Forecast: Legal P2P uses growing 10x faster than illegal ones

By Nate Anderson

P2P is "starting to see a lot more legitimate uses," says Frank Dickson of MultiMedia Intelligence. He's talking about his company's new report on P2P growth that projects a 400 percent increase in such Internet traffic over the next five years. But more surprising than the growth rate, which has been in decline now for some time, is the fact that it's P2P's lawful uses that are seeing the biggest growth.

For small content providers, especially companies involved in video, paying for a content delivery network can eat up a significant chunk of revenue. Done right, P2P distribution can save valuable cash for these providers, which is why Dickson sees P2P's lawful uses growing 10 times faster than its illicit uses.

Some of this is no doubt due to the "law of small numbers"; P2P's legal uses (transferring Linux ISO files, etc.) have always been dwarfed by its usefulness as a distribution mechanism for music and now video content. Thus, when legal applications begin to boom, it's much easier for them to rack up big percentage numbers.

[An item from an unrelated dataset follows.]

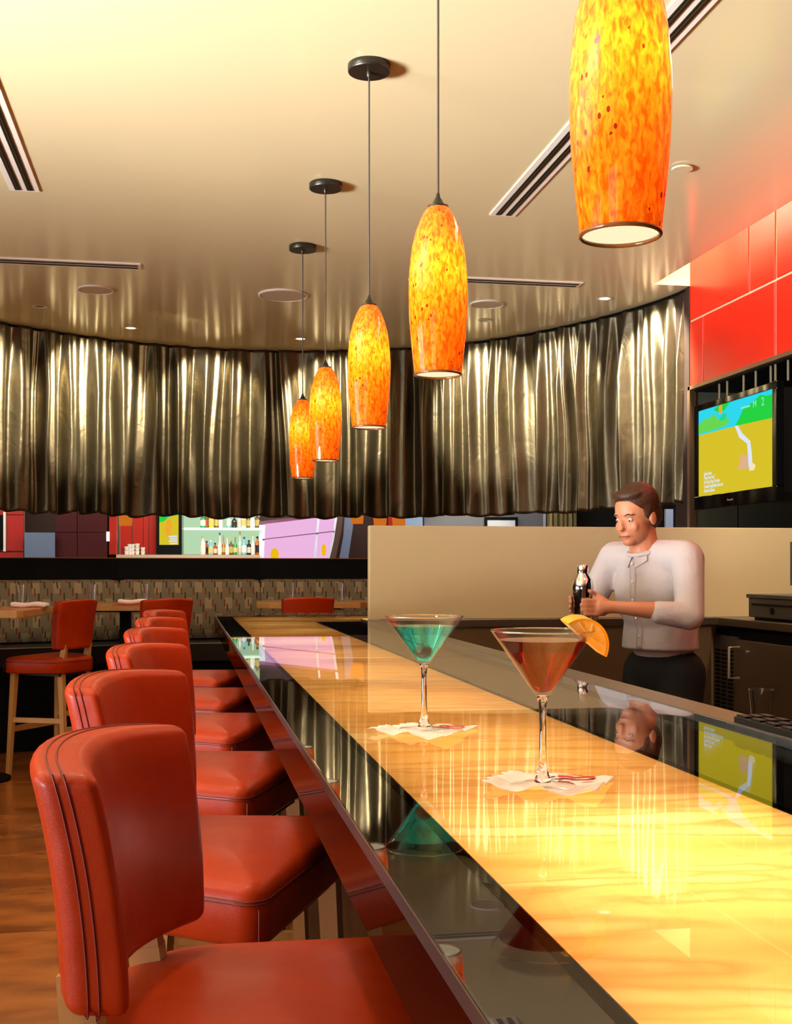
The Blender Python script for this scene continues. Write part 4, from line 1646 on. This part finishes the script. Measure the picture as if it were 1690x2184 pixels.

ISPs aren't necessarily crazy about this shifting of the video burden from company servers (or CDNs) onto a network of decentralized users, since this can strain the network, especially when it comes to upload links. But it's not as though P2P is the only system straining ISP networks; as users hunger for their Hulu and their YouTube, streaming video has begun to consume shockingly high amounts of bandwidth, too—though almost totally downstream.

ISPs could simply throttle all this traffic, but that doesn't go down well with either the users or the FCC, which has made it clear that nondiscriminatory approaches are the way forward. So ISPs like Comcast are considering bandwidth caps at, say, 250GB/month. While not all customers have been thrilled with this approach, either, it does have a tangible benefit: ISPs no longer care so much about trying to "rein in" video content, whether delivered by P2P or through direct streaming.

The real problem for ISPs, Dickson says, is that they now face a future in which several of their revenue streams are at risk. Most ISPs, including cable companies, AT&T's U-verse system, and Verizon's FiOS, couple data access with pay-TV sales to boost total revenue per subscriber. As Internet delivery of data becomes the norm (or far more common, at least), a certain percentage of households will begin to defect from pay-TV packages. We may already be seeing something of this trend in the news that 20 percent of terrestrial TV viewers may simply skip TV altogether after the analog shut-off in Febuary 2009.

But what happens when people routinely start bumping up against the usage caps due to Internet video, while pay-TV packages continue to offer unlimited access to shows all month long? The data and pay-TV sides of ISP operations may start to look increasingly like competitors, and the caps may start to look a bit anticompetitive.